The scholarship fund was established more than a decade ago with the stated purpose to be awarded to a non-traditional, female student who showed academic promise but had a financial need, said Karen Frost, Women of UNG Board chairwoman and a 1974 UNG alumna.

"She might be a sole bread winner," she said. "She could be a parent going back to school because she did not have the chance to finish her degree."

The Women of UNG and the UNG Foundation hosted the luncheon where five to eight scholarships are awarded each year by the Women's Educational Scholarship fund. This year's recipients were: Amanda Carter, Jinaka Coker, Whitney Frink, Bobbie Kinney, Taylor Lee, Majors, Ashlee Patton and Veronica Schweitzer.

The Women of UNG also picks one of the scholarship recipients to speak.

"Everyone looks forward to hearing them because their stories are so endearing," Frost said.

Majors said being selected as the speaker was more touching than the scholarship money.
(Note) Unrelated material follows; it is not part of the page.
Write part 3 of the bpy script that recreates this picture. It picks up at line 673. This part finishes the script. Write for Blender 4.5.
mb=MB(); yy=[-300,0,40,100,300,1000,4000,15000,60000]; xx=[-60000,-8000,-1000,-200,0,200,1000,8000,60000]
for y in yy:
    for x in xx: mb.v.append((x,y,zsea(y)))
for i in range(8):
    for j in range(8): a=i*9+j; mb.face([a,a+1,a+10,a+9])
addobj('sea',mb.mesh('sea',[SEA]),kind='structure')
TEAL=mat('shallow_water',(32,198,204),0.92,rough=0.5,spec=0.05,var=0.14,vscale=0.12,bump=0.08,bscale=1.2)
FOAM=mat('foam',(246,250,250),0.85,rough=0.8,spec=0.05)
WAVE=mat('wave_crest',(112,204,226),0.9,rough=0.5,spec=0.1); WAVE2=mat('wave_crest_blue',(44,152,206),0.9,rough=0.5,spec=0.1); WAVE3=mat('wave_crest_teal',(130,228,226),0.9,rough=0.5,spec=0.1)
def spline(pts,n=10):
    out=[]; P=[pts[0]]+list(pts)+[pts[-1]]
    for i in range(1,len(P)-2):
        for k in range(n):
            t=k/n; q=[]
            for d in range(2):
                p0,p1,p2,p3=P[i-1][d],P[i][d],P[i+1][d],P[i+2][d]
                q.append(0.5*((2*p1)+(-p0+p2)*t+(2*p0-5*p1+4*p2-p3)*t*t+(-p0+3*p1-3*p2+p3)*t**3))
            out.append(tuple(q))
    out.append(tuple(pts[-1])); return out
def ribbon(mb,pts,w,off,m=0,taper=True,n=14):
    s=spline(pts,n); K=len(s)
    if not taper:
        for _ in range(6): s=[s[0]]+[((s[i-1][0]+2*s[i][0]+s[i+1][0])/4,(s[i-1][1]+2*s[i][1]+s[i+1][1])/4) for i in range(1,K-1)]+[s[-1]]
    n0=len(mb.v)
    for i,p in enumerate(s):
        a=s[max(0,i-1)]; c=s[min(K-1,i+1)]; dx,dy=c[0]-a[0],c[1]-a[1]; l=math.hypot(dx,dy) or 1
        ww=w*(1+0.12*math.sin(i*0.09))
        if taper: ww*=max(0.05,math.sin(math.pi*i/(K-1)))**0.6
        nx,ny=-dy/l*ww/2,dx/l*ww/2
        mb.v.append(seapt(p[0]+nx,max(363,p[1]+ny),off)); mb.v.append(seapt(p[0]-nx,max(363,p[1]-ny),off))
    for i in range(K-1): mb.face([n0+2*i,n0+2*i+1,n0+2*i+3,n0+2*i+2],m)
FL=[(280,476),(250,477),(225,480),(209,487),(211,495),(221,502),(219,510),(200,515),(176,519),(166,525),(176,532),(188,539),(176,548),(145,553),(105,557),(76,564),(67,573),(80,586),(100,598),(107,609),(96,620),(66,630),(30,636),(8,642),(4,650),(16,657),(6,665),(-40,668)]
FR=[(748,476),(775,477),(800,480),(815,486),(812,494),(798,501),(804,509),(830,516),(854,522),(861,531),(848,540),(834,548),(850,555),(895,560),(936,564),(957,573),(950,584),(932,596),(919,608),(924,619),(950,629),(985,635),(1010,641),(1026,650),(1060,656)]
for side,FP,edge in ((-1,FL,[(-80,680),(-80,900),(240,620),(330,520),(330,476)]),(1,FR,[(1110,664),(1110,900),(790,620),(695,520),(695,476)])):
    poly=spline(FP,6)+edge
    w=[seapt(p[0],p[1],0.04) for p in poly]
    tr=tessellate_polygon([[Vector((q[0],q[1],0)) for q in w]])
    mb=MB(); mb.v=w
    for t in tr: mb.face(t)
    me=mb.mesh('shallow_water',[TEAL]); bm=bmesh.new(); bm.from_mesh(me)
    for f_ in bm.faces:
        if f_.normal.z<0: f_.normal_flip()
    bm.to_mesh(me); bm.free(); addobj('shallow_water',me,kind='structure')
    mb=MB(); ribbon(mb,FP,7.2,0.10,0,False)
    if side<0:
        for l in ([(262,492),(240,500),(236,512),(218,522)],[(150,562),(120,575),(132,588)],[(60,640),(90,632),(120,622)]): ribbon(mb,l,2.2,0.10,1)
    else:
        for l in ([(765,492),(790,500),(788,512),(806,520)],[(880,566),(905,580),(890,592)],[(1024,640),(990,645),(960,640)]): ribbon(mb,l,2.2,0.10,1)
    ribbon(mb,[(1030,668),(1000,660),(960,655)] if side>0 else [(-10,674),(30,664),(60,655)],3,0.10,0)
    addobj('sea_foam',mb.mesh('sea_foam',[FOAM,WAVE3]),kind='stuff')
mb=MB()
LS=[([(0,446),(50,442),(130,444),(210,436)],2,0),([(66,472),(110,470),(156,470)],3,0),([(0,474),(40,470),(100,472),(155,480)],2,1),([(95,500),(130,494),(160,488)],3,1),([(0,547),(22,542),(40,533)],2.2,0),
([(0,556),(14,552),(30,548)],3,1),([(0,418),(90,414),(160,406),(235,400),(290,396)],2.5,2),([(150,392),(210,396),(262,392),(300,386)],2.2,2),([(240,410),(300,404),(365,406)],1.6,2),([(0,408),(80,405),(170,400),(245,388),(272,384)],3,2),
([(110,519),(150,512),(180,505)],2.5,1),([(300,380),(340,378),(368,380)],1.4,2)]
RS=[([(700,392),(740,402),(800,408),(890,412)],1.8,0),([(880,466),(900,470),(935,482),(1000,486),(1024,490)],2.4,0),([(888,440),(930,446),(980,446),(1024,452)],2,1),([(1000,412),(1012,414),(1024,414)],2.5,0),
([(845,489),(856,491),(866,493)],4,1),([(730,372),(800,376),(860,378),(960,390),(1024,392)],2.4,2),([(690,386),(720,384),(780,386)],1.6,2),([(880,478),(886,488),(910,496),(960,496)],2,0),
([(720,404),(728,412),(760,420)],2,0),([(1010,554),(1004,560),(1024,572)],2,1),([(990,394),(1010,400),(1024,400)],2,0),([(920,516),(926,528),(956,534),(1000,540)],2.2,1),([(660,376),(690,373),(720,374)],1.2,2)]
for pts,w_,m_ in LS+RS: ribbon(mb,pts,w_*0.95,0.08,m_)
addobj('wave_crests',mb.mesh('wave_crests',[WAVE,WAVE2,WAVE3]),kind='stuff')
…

"This is an opportunity to connect with people on an emotional level," she said, adding she hopes her story will inspire others. "I want people to know when you have a child at 16, life is not over."

Majors grew up with a father addicted to crack-cocaine and a mother suffering from mental illness. The family lived off food stamps and experienced violence in the home. In pursuit of a better home life, Majors married at age 16.  A week shy of her 17th birthday, she gave birth to her first daughter. Two-and-a-half years later, her second daughter was born.

Majors said she still "craved an education." After failing the GED twice, she passed, which boosted her confidence.

She enrolled in a private college in Tennessee and earned an associate degree. Then Majors took time off to raise her two daughters, who are now 23 and 20 years old, and three boys, who are 6, 3 and 2 years old.

She still dreamed of fulfilling her passion of serving the elderly and teaching the younger generation, but knew she could not do it without a bachelor's degree. In 2017, Majors enrolled in UNG and is majoring in accounting with a minor in finance. She plans to graduate in 2020, acquire a better job and unburden her husband's load.

"We could lead a normal family life," Majors said.

In the meantime, she is soaking in her education and even surprising herself by taking an honors class and earning A's.

"When I am at school, I glow from the inside," she said, which she added is a far cry from doubting her self-worth as a child. "So, I want people to understand that regardless of the obstacles, finances and age, you can still fulfill your dream. Because with hard work, it is achievable."